À travers la richesse de la personnalité de Bertrand, tout le monde a pu mesurer à un moment ou à un autre à quel point il était habité par cette joie du Christ. Cette joie n’était ni insouciance, ni indifférence, ni ignorance. Dans toutes les circonstances de son ministère et de sa vie, il a été confronté aux difficultés que rencontrent aujourd’hui tant d’hommes et de femmes, non seulement pour accueillir l’Évangile, mais tout simplement pour vivre. S’il était joyeux, ce n’était pas parce qu’il ne voyait rien, mais parce qu’il savait voir dans la lumière de la foi. La source de sa joie ne se trouvait pas dans l’illusion d’une solution facile des problèmes, mais dans la certitude que Dieu n’abandonne jamais aucun de ses enfants, quelles que soient les épreuves rencontrées, les lieux et les époques. Cette certitude de la foi nous permet d’affronter les difficultés et parfois les drames de l’existence, parce que nous savons que « rien ne peut nous séparer de l’amour de Dieu » (Rm 8, 39). Puisque Dieu nous a tant aimés qu’il nous a donné son Fils (Jn 3, 16) aucun événement, aucune circonstance, aucune faiblesse, aucun péché, aucun drame… rien ne peut rompre cette alliance qu’Il a conclue avec l’humanité.

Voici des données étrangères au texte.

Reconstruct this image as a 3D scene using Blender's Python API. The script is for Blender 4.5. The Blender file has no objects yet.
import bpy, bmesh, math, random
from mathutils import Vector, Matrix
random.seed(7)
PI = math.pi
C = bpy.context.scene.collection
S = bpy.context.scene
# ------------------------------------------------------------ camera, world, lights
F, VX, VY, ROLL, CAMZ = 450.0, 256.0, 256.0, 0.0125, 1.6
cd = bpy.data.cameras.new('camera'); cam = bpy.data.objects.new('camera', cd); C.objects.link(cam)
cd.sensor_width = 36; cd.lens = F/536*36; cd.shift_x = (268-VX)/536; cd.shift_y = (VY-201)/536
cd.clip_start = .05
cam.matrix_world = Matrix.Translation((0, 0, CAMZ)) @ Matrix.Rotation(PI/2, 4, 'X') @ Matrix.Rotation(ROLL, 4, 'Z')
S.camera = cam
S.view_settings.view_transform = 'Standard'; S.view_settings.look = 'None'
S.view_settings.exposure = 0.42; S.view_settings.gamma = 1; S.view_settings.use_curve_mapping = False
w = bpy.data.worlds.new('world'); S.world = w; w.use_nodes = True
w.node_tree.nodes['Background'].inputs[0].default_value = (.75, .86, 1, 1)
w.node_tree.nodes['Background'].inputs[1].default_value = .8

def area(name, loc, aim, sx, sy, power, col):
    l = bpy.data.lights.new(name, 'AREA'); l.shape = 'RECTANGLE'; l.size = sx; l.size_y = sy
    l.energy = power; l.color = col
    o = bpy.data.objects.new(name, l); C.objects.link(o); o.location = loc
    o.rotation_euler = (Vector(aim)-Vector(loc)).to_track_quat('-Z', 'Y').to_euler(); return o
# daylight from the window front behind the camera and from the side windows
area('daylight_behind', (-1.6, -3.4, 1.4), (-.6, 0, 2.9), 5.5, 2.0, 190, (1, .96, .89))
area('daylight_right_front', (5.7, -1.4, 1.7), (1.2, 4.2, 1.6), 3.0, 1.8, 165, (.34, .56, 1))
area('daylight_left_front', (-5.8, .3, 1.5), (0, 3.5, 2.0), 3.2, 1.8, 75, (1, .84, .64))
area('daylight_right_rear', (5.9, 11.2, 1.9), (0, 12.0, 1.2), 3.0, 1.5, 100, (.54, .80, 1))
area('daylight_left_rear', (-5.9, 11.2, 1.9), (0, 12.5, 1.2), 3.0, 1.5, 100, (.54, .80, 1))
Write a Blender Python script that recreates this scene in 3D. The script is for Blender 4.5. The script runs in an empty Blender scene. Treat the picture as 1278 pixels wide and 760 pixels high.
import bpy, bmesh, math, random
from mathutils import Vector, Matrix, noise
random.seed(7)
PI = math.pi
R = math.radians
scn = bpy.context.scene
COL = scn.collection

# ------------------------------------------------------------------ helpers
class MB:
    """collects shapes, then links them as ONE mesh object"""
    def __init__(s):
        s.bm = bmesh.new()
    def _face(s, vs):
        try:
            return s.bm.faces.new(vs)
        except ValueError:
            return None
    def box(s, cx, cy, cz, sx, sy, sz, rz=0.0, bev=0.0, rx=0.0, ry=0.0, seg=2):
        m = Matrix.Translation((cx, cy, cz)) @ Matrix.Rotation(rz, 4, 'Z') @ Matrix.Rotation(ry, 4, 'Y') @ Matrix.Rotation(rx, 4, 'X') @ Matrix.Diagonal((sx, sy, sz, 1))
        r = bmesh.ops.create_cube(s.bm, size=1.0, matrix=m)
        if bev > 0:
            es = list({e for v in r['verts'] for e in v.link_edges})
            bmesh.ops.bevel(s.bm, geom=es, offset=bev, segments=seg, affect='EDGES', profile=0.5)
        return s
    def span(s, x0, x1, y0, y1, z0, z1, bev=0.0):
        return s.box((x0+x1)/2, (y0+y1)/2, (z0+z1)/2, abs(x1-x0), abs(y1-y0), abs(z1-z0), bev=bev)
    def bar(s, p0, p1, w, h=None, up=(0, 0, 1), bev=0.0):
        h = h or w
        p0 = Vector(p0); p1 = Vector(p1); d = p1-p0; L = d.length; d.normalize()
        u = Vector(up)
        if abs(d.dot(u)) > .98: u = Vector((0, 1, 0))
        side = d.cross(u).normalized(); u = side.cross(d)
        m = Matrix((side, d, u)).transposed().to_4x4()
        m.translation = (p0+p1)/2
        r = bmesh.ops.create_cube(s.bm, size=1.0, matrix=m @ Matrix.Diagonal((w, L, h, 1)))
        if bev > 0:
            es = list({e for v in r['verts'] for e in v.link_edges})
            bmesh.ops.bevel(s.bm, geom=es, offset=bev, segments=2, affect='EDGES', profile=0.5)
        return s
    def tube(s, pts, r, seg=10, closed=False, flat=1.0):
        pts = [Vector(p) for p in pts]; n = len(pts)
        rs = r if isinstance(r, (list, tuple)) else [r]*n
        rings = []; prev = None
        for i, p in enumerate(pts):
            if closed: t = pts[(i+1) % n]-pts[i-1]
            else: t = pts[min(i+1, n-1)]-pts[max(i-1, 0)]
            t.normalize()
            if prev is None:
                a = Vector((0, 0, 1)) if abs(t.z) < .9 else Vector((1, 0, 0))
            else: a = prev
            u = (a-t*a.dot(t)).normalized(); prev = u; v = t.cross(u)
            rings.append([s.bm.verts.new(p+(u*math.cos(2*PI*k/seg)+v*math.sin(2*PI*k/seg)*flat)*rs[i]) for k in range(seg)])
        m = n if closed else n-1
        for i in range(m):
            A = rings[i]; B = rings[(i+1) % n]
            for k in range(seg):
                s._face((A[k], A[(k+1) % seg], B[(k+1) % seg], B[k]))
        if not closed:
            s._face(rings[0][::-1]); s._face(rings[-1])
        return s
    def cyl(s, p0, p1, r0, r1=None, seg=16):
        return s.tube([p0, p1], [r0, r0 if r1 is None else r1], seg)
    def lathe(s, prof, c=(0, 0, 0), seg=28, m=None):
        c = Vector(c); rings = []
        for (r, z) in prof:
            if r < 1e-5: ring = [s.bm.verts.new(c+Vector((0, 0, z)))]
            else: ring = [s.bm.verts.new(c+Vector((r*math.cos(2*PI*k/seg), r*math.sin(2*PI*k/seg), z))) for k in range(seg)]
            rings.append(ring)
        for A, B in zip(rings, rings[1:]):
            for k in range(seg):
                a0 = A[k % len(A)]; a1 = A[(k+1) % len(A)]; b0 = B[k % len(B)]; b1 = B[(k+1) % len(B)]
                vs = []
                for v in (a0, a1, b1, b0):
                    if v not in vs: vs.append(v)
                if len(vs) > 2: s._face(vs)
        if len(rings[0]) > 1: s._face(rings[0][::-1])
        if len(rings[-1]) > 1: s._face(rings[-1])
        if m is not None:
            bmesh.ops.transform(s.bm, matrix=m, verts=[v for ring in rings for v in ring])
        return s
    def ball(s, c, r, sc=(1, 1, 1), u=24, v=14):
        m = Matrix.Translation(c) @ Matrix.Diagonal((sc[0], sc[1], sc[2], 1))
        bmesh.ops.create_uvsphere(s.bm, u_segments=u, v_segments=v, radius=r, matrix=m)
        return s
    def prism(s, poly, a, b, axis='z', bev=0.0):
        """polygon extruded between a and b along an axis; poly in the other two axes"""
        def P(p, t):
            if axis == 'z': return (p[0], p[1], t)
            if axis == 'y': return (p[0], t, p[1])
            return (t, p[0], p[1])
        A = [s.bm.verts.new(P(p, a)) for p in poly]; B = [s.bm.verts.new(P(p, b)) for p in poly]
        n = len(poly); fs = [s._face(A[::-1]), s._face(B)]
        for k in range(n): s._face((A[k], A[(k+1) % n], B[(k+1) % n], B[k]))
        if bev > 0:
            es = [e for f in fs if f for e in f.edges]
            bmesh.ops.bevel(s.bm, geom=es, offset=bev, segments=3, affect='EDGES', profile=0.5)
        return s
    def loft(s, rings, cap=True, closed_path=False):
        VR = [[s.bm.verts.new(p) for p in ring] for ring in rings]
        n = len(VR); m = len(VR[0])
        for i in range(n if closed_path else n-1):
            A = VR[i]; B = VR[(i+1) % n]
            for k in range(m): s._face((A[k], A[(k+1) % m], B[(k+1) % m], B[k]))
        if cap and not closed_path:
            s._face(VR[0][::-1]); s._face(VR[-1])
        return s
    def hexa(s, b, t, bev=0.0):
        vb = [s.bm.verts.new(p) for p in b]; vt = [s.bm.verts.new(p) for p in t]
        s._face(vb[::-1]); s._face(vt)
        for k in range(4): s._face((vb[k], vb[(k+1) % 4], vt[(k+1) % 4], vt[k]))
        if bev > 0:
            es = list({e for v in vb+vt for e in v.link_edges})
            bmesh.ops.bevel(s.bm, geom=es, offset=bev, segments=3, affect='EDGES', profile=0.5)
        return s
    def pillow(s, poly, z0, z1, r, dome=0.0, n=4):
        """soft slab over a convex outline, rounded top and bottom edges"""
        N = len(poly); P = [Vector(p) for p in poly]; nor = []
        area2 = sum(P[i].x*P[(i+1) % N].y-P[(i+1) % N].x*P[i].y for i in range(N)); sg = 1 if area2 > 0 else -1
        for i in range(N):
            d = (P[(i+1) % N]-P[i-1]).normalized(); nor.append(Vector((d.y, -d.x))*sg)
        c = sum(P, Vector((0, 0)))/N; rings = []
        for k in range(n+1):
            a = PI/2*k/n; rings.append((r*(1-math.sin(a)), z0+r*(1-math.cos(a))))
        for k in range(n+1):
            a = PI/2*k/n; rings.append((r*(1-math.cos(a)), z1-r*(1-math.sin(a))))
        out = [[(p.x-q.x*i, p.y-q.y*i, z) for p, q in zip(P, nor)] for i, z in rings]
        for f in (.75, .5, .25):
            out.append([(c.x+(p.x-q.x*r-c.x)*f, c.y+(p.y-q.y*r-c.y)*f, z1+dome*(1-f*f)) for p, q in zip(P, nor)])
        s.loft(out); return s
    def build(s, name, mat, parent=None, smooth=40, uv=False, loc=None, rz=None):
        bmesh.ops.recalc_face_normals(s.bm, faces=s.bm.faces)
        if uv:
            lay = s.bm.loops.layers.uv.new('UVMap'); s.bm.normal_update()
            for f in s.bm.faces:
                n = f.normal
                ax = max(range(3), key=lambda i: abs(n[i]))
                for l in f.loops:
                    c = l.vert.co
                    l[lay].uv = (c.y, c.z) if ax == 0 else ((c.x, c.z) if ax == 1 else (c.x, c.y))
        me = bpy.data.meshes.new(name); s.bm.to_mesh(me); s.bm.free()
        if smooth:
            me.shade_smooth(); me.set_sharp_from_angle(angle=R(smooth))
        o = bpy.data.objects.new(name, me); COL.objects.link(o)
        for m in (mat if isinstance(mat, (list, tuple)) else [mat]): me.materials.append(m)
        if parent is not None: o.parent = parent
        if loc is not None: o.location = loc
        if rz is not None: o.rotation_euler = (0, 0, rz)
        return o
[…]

Dieu n’abandonne jamais son peuple. Et d’une manière particulière, il est toujours avec ceux qu’il a appelés à être ses serviteurs au milieu de son peuple. Cette foi dans la fidélité du Seigneur pour nous doit être la source de notre confiance, de notre sérénité, de notre joie pour tous les moments de notre vie. Il n’est jamais très difficile d’être joyeux quand tout va bien, quand la santé est bonne, quand on vit au milieu de frères prêtres décidés à former une véritable communauté, ou quand la mission pastorale est passionnante, auprès des jeunes ou dans la fondation d’une Fraternité Missionnaire comme ce fut le cas à Franconville. Mais ces dons (de la santé, de la fraternité…) ne sont ni garantis, ni définitifs. Un jour arrivent des moments où il est plus difficile d’être joyeux : quand il faut quitter le ministère auprès des étudiants ou laisser une paroisse à laquelle on est profondément attaché pour aller fonder ailleurs, quand il faut apprendre un nouveau mode de ministère, passer à une mission comme celle du Catéchuménat, et bien-sûr quand vient l’heure où les handicaps de la santé ne permettent plus d’exercer de ministère, et qu’il faut entrer dans une offrande de soi plus du tout aussi facile et exaltante que durant les premières années de sa vie.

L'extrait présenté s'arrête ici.